Global Competitiveness Rank

Rwanda Still Most Competitive Economy in East Africa – WEF Report

Rwanda retains its position as the most competitive economy in the East African region and third in Africa after Mauritius and South Africa, a new Global Competitiveness Index report says.

Rwanda ranks 62nd (with 4.3 aggregates) out of the 144 countries surveyed worldwide, up from 66th previously, while Mauritius and South Africa came in 39th and South Africa 56th globally.

In East Africa, Kenya came second with an overall aggregate of 3.9 and was ranked 90th worldwide. The other East African Community partner states Tanzania, Uganda and Burundi came in 121st, 122nd and 139th, respectively, on the global scale.

Globally, Switzerland holds the number one spot, followed by Singapore and the United States.
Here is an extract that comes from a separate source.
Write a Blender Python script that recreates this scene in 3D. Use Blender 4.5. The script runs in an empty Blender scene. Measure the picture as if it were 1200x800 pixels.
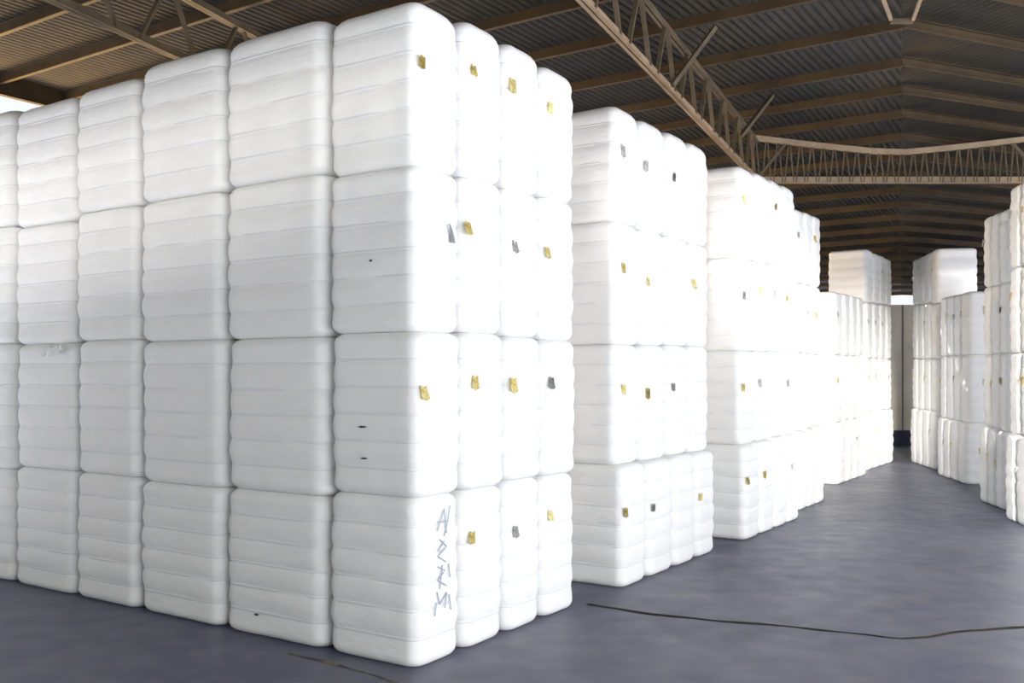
import bpy, bmesh, math, random
from mathutils import Vector, Matrix, noise

C = bpy.context.scene.collection
SC = bpy.context.scene
H = 2.35                 # eye height above the floor, metres
F = 1120.0               # focal length in pixels of a 1200 px wide frame
HOR = 440.0              # horizon row
PX = 600.0

# ------------------------------------------------------------------ helpers
def link(o, parent=None):
    C.objects.link(o)
    if parent is not None:
        o.parent = parent
    return o

def obj(name, me, mat=None, parent=None):
    if isinstance(me, bmesh.types.BMesh):
        m = bpy.data.meshes.new(name); me.to_mesh(m); me.free(); me = m
    if mat is not None and not me.materials:
        me.materials.append(mat)
    return link(bpy.data.objects.new(name, me), parent)

def empty(name, loc, rz=0.0):
    o = bpy.data.objects.new(name, None); C.objects.link(o)
    o.empty_display_size = 0.2
    o.location = loc; o.rotation_euler = (0, 0, rz)
    return o

def tag(o, label=None, cat=None, group=None, kind=None):
    if label: o['label'] = label
    if cat: o['category'] = cat
    if group: o['group'] = group
    if kind: o['kind'] = kind
    return o

def add_box(bm, sx, sy, sz, mat):
    vs = [bm.verts.new(mat @ Vector((x*sx/2, y*sy/2, z*sz/2)))
          for x in (-1, 1) for y in (-1, 1) for z in (-1, 1)]
    for f in ((0,1,3,2),(4,6,7,5),(0,4,5,1),(2,3,7,6),(0,2,6,4),(1,5,7,3)):
        bm.faces.new([vs[i] for i in f])

def frame_between(a, b, up=Vector((0, 0, 1))):
    d = (b - a).normalized()
    if abs(d.dot(up)) > 0.98: up = Vector((1, 0, 0))
    s = d.cross(up).normalized(); u = s.cross(d).normalized()
    return Matrix((( d.x, s.x, u.x), (d.y, s.y, u.y), (d.z, s.z, u.z))).to_4x4(), d

def add_bar(bm, a, b, w, t):
    R, d = frame_between(a, b)
    add_box(bm, (b-a).length, w, t, Matrix.Translation((a+b)/2) @ R)

def add_angle(bm, a, b, w, t):
    """an angle section: horizontal flange and vertical flange"""
    R, d = frame_between(a, b)
    M = Matrix.Translation((a+b)/2) @ R
    L = (b-a).length
    add_box(bm, L, w, t, M)
    add_box(bm, L, t, w, M @ Matrix.Translation((0, 0, w/2 - t/2)))

def add_channel(bm, a, b, w, t, hgt):
    R, d = frame_between(a, b)
    M = Matrix.Translation((a+b)/2) @ R
    L = (b-a).length
    add_box(bm, L, t, hgt, M)
    add_box(bm, L, w, t, M @ Matrix.Translation((0, w/2, hgt/2)))
    add_box(bm, L, w, t, M @ Matrix.Translation((0, w/2, -hgt/2)))

def add_tube(bm, pts, r, n=8):
    rings = []
    for i, p in enumerate(pts):
        a = pts[max(0, i-1)]; b = pts[min(len(pts)-1, i+1)]
        R, _ = frame_between(a, b)
        rings.append([bm.verts.new(p + (R.to_3x3() @ Vector((0, math.cos(k*2*math.pi/n)*r, math.sin(k*2*math.pi/n)*r)))) for k in range(n)])
    for A, B in zip(rings, rings[1:]):
        for k in range(n):
            bm.faces.new((A[k], A[(k+1) % n], B[(k+1) % n], B[k]))
    bm.faces.new(rings[0][::-1]); bm.faces.new(rings[-1])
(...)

Finland and Germany both fell one notch, to the 4th and 5th.

The 2014-2015 World Economic Forum annual report, released on 3rd September 2014 in Geneva, ranks Rwanda 18th with best structured institutions globally.

On average, Rwanda’s macroeconomic environment scored 4.6 aggregates out of a possible seven, while health and primary education registered 5.5 aggregates.

Competitiveness was also recorded in financial markets (4.30), technological readiness (3.1), business sophistication (3.80) and innovation (3.5).

However, the country underperformed in infrastructure aggregating 3.1, ranking 105th out of 144 countries on that indicator.

Globally, there are two Asian economies in top ten, with Japan listed as the 6th and Hong Kong as the 7th.

Brics economies presented a mixed performance, and China (28th, one place up compared to last year) leading the group, ahead of Russia (53rd), South Africa (56th), Brazil (57th) and India (71st).

The Global Competitiveness Report 2014-2015 assesses the competitiveness of landscape of 144 economies, providing insight into the drivers of their productivity and prosperity.

The report series remains the most comprehensive assessment of national competitiveness worldwide.